>>>>

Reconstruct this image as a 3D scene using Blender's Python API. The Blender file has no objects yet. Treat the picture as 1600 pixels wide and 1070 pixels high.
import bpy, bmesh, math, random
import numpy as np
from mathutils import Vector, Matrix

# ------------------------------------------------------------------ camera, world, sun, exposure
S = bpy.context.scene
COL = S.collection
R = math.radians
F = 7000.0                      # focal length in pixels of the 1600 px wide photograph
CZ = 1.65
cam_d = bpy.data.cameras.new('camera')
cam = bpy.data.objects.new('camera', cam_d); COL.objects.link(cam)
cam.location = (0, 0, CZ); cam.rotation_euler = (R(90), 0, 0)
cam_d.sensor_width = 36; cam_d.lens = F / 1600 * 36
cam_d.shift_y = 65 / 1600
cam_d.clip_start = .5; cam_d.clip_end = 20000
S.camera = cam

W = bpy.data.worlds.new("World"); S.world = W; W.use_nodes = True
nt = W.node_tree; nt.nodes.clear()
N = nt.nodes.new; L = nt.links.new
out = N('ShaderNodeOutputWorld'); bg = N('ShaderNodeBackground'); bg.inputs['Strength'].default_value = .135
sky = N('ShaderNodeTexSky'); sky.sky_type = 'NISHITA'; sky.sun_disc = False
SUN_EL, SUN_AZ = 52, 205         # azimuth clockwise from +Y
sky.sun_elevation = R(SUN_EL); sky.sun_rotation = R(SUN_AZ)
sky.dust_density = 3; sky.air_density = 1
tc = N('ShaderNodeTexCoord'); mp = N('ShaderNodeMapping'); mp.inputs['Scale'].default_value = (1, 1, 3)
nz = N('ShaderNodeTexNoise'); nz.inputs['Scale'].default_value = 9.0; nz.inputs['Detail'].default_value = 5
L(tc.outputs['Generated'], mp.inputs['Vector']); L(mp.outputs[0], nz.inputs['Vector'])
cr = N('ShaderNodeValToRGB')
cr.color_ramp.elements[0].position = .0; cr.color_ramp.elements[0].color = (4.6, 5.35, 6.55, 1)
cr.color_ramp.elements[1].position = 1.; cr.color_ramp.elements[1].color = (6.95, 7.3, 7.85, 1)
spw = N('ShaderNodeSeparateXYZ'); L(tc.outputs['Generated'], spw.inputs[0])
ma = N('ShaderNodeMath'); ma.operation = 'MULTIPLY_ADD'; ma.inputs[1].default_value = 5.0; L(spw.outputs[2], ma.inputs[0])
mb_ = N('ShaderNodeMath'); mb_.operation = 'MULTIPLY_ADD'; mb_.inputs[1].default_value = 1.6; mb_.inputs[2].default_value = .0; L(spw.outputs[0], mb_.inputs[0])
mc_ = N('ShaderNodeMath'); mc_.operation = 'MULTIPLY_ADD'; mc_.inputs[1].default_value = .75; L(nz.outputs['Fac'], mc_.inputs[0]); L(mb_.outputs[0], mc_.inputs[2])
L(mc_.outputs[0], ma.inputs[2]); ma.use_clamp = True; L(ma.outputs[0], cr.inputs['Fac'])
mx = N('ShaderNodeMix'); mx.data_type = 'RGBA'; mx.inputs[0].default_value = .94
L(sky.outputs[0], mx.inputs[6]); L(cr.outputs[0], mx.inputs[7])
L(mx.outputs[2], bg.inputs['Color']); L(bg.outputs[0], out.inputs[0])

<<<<

◆ **TO DO**:
Write out exactly the lines from the start of the material through the line with "S.camera = cam". No other output is expected.

◆ **RESULT OF THIS EXERCISE**:
Reconstruct this image as a 3D scene using Blender's Python API. The Blender file has no objects yet. Treat the picture as 1600 pixels wide and 1070 pixels high.
import bpy, bmesh, math, random
import numpy as np
from mathutils import Vector, Matrix

# ------------------------------------------------------------------ camera, world, sun, exposure
S = bpy.context.scene
COL = S.collection
R = math.radians
F = 7000.0                      # focal length in pixels of the 1600 px wide photograph
CZ = 1.65
cam_d = bpy.data.cameras.new('camera')
cam = bpy.data.objects.new('camera', cam_d); COL.objects.link(cam)
cam.location = (0, 0, CZ); cam.rotation_euler = (R(90), 0, 0)
cam_d.sensor_width = 36; cam_d.lens = F / 1600 * 36
cam_d.shift_y = 65 / 1600
cam_d.clip_start = .5; cam_d.clip_end = 20000
S.camera = cam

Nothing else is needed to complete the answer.